En esta crónica el repertorio, que es variable, tiene como protagonista (la joven japonesa a Cio-Cio-San) a la soprano Saioa Hernández, que ya adelanto que mantiene el tour de force a un buen nivel durante toda la representación y que se convierte en una verosimilitud interpretativa muy destacable. Ya lo saben ustedes: un sátrapa oficial de la armada norteamericana engaña a una joven (ilegalmente joven) japonesa casándose en ella y prometiéndole prosperidad y estabilidad, y todo el resto de la obra es la espera de ella mientras él se marcha prometiendo que volverá. Ella incluso se convierte al cristianismo, confiando en que en Estados Unidos el divorcio (pobrecita) se castiga, mientras él se aprovecha de la laxitud legal nipona en términos matrimoniales. Es decir: para él, una aventura. Para ella, el amor eterno.
Este argumento se desarrolla, en la versión Liceu 2024, en un escenario de típicos paneles japoneses (shoji) que se alzan y descienden como persianas, y tras ellos pasa tanto el paisaje como la llegada y ida de los personajes, y evidentemente, a lo lejos y sólo como idea en nuestra imaginación, un barco que nunca llega y que un día (muy tarde, después de más de dos años) acaba llegando. Escenografía austera, directa, sin espectacularidades: ni una simple silla. Toda la atención recae en la actuación de los intérpretes y en la ejecución de las melodías, que al principio ofrecen, como marcaba el libreto de Puccini, un par de guiños al himno americano. Los tintes orientales se notan menos, pero se hace un espacio entre la pulsión belcantista del compositor, y el vestuario acompaña con una exactitud histórica rigurosa. En cuanto al sátrapa, el tenor Fabio Sartori también se revela de una verosimilitud sorprendente e incluso en algún momento nos acaba cayendo simpático. Él y la joven japonesa acabarán subiendo, al final del primer acto, en un Volgatemi bene que hace olvidar todo el engaño o que confiere una extraordinaria belleza al engaño. Puccini logra esto: sabemos que es todo mentira, pero aprendemos cómo se sublima una mentira en forma de amor. De música.

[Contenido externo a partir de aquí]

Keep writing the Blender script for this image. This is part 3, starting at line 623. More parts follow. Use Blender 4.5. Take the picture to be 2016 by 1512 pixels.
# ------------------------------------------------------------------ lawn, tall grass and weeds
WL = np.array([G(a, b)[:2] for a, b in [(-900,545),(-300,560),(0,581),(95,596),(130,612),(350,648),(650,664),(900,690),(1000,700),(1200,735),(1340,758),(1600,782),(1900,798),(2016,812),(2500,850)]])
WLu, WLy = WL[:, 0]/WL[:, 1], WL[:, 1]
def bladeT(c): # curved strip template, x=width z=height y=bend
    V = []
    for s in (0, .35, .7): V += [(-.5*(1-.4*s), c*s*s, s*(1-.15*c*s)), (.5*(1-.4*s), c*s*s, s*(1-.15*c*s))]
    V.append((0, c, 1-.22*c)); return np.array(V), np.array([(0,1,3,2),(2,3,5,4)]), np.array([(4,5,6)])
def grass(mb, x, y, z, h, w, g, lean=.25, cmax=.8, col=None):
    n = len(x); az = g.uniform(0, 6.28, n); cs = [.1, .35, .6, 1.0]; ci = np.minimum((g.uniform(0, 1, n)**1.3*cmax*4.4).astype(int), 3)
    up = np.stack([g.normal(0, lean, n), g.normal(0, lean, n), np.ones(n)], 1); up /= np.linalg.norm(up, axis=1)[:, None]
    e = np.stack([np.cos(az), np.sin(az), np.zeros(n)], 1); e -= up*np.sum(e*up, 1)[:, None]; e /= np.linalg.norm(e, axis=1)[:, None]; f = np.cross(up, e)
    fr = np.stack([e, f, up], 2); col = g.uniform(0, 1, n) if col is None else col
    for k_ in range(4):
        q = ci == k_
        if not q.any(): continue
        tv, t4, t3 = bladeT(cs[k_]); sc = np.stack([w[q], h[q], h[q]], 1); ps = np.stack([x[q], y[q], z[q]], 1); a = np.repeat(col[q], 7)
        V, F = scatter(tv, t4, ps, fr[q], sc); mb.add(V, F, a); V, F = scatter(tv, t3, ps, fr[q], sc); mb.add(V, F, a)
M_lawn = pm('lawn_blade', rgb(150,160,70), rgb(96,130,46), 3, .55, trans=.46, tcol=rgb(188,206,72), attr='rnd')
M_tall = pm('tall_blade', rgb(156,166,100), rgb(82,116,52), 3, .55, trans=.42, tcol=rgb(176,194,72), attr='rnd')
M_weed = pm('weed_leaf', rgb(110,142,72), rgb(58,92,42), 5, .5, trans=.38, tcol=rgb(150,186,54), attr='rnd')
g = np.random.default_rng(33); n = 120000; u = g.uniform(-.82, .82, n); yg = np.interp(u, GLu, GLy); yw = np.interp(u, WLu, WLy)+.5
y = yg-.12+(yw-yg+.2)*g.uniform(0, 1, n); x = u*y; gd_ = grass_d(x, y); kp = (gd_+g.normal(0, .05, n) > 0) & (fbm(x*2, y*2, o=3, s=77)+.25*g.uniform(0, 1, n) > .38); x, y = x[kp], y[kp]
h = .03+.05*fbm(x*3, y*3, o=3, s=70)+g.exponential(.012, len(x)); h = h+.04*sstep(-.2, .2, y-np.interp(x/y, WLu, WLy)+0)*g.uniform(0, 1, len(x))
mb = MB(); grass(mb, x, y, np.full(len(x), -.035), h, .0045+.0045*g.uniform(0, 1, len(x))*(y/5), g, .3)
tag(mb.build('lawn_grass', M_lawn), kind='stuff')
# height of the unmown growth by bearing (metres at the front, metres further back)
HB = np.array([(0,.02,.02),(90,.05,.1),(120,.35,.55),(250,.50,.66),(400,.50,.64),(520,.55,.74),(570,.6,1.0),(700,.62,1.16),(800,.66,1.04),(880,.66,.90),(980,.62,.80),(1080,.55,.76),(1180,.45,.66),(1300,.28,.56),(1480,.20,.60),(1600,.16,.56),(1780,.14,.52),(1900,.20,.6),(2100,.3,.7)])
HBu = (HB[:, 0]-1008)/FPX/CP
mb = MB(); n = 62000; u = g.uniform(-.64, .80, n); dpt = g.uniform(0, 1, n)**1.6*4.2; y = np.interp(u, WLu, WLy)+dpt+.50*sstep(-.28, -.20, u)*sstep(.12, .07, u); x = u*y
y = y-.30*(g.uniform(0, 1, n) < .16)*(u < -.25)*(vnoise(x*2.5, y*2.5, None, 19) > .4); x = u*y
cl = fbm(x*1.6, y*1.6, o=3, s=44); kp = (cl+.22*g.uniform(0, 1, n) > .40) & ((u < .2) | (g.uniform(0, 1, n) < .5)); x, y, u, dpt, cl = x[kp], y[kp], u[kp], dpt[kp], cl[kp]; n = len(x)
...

Unos momentos de pausa para destacar la instalación de Antoni Tàpies que el Liceu ha dispensado a los bebedores de cava del Saló dels Miralls, en este año de conmemoración de los cien años de su nacimiento. Que no se nos escape, parece decirnos el director artístico Víctor García de Gomar. Bueno: y tampoco se nos escapan, enganchadas a los espejos, las mariposas. Todo ello como preludio de la esperada aria de lucimiento de toda la obra, Un bel dí vedremo, cantada después de dos años de espera mientras la criada Suzuki (destacable Teresa Iervolino) la intenta convencer de que no debe hacerse ilusiones. Es admirable la capacidad de Puccini para alargar el tema de la ilusión, de la fe, de la espera, en una especie de homenaje a quienes no pierden la esperanza que eleva a Cio-Cio-San, la gran ilusa, en la vencedora absoluta de un argumento donde de hecho lo pierde absolutamente todo.
Todo el público se marcha del teatro preguntándose si hacía falta, si hacía realmente falta que el hijo de Cio-Cio-San y del sátrapa Pinkerton, sádicamente bautizado con el nombre de Dolore, permaneciera con los ojos vendados y agitando una banderita americana mientras su madre se quita la vida con un cuchillo. Arruinada, engañada, sustituida por otra mujer (sí, el cobarde Pinkerton aparece con complemento), humillada y habiendo renegado de su propia cultura y creencias… pero como decíamos, al fin y al cabo, vencedora absoluta. La belleza de creer en algo, de confiar en algo. Te clavan la aguja porque ellos nunca tendrán tus alas.